Мне очень хотелось сделать программу о Ефремове и Дорониной. О трагическом распаде МХАТа. Мне из больницы позвонил Ефремов и говорит: «Алька, ты молодец, давай, сделай, все неправильно говорят журналюги, что произошло. Пускай на носилках меня принесут в студию, и мы устроим тет-а-тет с Дорониной».

Олег Шкловский с внуком Федором
Фото: из архива О. Шкловского

Я пошел в МХАТ Горького к Дорониной, уговаривать на передачу. Не как актер, а как ведущий программы. Она обо мне знала, но тем не менее долго проверяла. Это мне уже передали. Она просила Радзинского навести обо мне справки: как я веду себя, какие у меня связи, какие порочные дела. И он пришел к ней, говорит: «Я все узнал — он чист, как белый лист». Вот так. Но интервью она так и не дала. А я все ходил в театр, ждал ее. Мне говорили: «Татьяна Васильевна уехала, заболела, плохо себя чувствует».

Когда я уже позвонил Олегу Николаевичу, он так расстроился: «Я так и знал. Я так желал вот этой последней встречи. Там бы, — говорит, — все прояснилось...»

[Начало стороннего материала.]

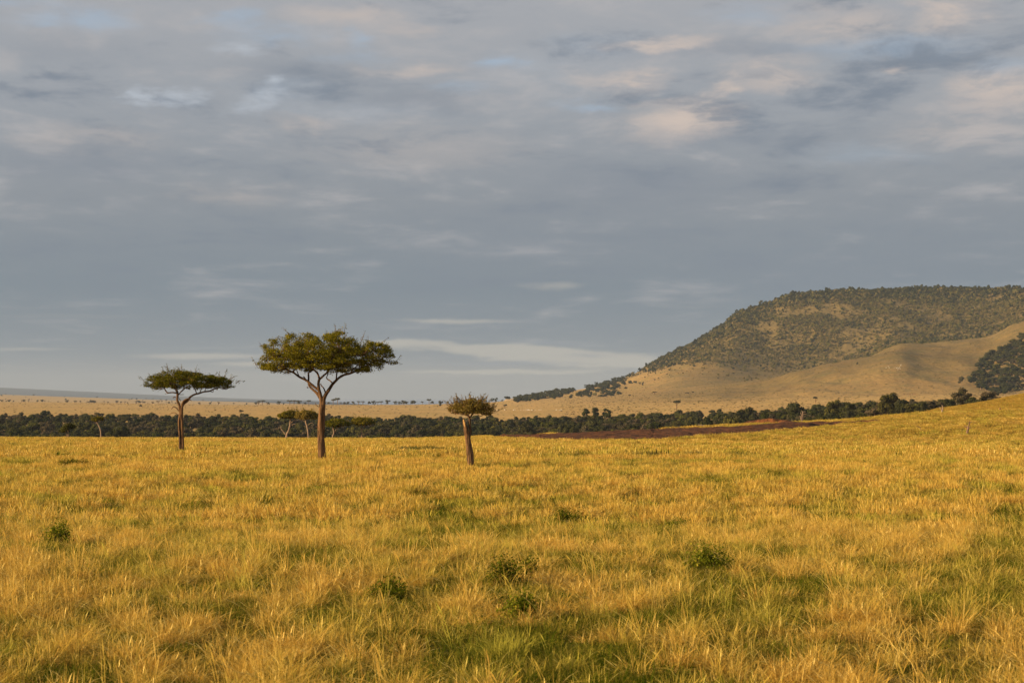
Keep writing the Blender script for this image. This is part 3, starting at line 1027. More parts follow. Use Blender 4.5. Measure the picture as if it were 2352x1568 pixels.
# main acacia
M3 = ((960, 1260), 10.452)
main_limbs = [
    [(838, 1490, 27, 0), (832, 1380, 24, 0), (827, 1250, 22, 0), (832, 1120, 23, 0), (843, 1000, 25, 0), (852, 900, 27, 0), (845, 850, 24, 0)],
    [(884, 1490, 24, 6), (876, 1400, 21, 8), (862, 1290, 23, 10), (860, 1150, 29, 8), (864, 1000, 30, 4), (870, 900, 29, 0), (880, 850, 25, 0)],
    [(856, 1490, 25, -14), (852, 1300, 22, -14), (846, 1100, 24, -12), (856, 930, 26, -6)],
    [(850, 890, 28, 0), (838, 830, 24, -5), (822, 760, 20, -15), (822, 700, 17, -25), (833, 662, 15, -30)],
    [(833, 668, 15, -30), (812, 605, 12, -50), (775, 565, 11, -70), (745, 500, 8, -90), (730, 420, 5, -110)],
    [(833, 668, 14, -30), (878, 628, 12, -40), (925, 585, 11, -60), (955, 520, 8, -90), (1000, 430, 5, -130)],
    [(832, 860, 20, 0), (795, 808, 17, 15), (745, 765, 15, 30), (712, 722, 13, 45), (708, 650, 12, 70), (706, 600, 10, 95), (735, 578, 8, 120), (740, 520, 6, 150)],
    [(708, 757, 7, 40), (692, 750, 6, 40)],
    [(815, 775, 18, -5), (762, 737, 17, 5), (692, 682, 15, 15), (615, 642, 13, 20), (555, 600, 11, 25), (480, 566, 9, 30), (400, 520, 6, 40), (300, 470, 4, 50)],
    [(560, 602, 8, 25), (552, 530, 6, 10), (545, 455, 4, -10), (520, 380, 3, -20)],
    [(690, 682, 8, 15), (672, 650, 7, 5), (658, 638, 6, 0)],
    [(615, 640, 7, 20), (590, 590, 6, 60), (570, 540, 5, 110), (540, 460, 4, 170)],
    [(870, 885, 27, 0), (892, 830, 24, 5), (930, 772, 20, 10), (970, 712, 18, 15), (1028, 655, 16, 20), (1080, 624, 14, 20), (1150, 606, 13, 15), (1220, 578, 10, 10), (1320, 525, 8, 0), (1420, 470, 5, 0), (1510, 440, 3, 0)],
    [(1000, 678, 10, 18), (1010, 625, 9, -20), (1022, 560, 7, -70), (1060, 480, 5, -120), (1080, 400, 3, -150)],
    [(967, 712, 9, 15), (935, 682, 8, 30), (900, 658, 7, 50), (905, 620, 6, 80), (930, 540, 5, 130), (960, 440, 3, 180)],
    [(890, 805, 9, 5), (872, 762, 8, 15), (845, 732, 7, 20), (838, 712, 6, 20)],
    [(1200, 590, 9, 12), (1260, 560, 7, 80), (1330, 520, 5, 160), (1380, 440, 3, 220)],
    [(1150, 606, 9, 15), (1190, 560, 7, -60), (1260, 500, 5, -150), (1300, 420, 3, -220)],
    [(480, 566, 6, 30), (450, 500, 5, -60), (400, 430, 3, -140)],
    [(826, 955, 5, -10), (800, 940, 4, -20), (788, 912, 3, -25)],
    [(815, 1175, 6, -5), (792, 1160, 4, -10)],
]
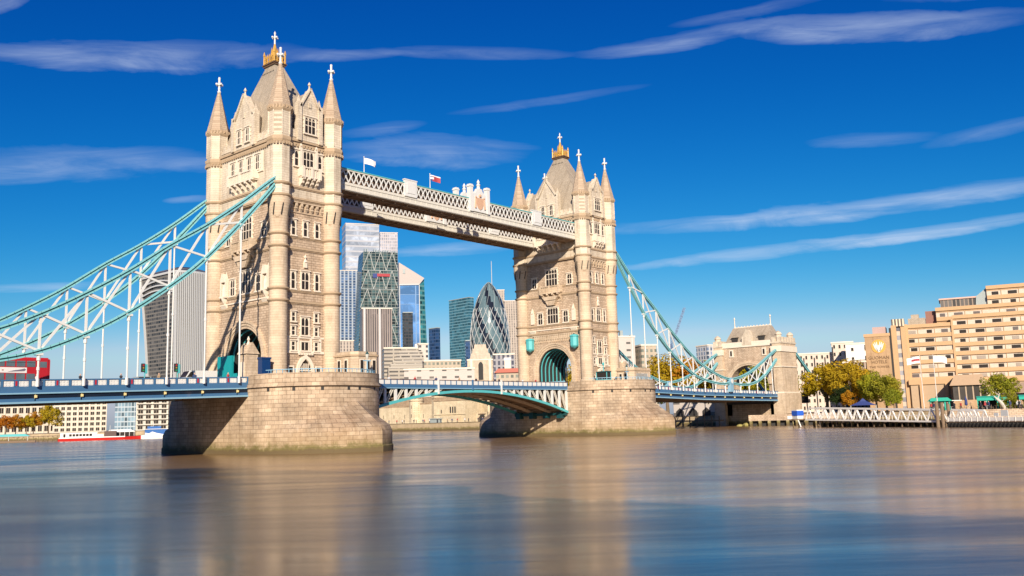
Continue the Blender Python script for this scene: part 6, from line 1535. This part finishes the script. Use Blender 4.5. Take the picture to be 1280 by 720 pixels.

— А вы ведь еще и пишете много...

— Мои пьесы были поставлены в Петербурге, в Витебске, в Москве. А в Театре киноактера был поставлен мой «Святой мальчик». Я продолжаю творить. Читаю на «Предание.ру» (это наша духовная академия, которую возглавляет профессор Осипов) Исаака Сирина, которого знает весь православный мир, и других святых отцов. Вначале было очень трудно, а потом я буквально летал от счастья. Я пишу рассказы и повести для детей. Тем более что у меня растет трое внуков: София, Евдокия и Федор. А вообще у меня два сына и одна дочь: Миша, Даниил и Мария. Мишка Шкловский окончил Щукинское училище, актер в РАМТе, в театре молодежном служит, а Даниил окончил операторский факультет ВГИКа.

А в качестве эпилога хотел бы сказать еще несколько слов о театре. Великим артистом я себя не считаю, даже не считаю себя артистом какого-то хорошего уровня, потому что все время бегу от профессии. Но кое-что в этой профессии я все же сделал. А главное, понял.

Я много о театре читал. В Средние века его называли балаганом. Великий Шекспир сказал, что мир — театр, и все мы в нем актеры, и у каждого свой выход на сцену и уход в свой срок. А Оскар Уайльд, который написал «Портрет Дориана Грея», добавил: «Я согласен с Шекспиром, что этот мир театр, вот только труппа никуда не годится». Как это правильно!

Для великого наполнения нужна великая пустота. Вот пришел момент в моей жизни, когда я остался пуст, гол, невесел, в большом унынии, близком к отчаянию. И в этот момент Творец наполнил меня радостью, и это стало моей жизнью, моей молитвой. И все, что я ни делаю в этой жизни, это оно. Но для этого я фактически прожил почти целую жизнь. Это великая радость, чего желаю испытать и вам!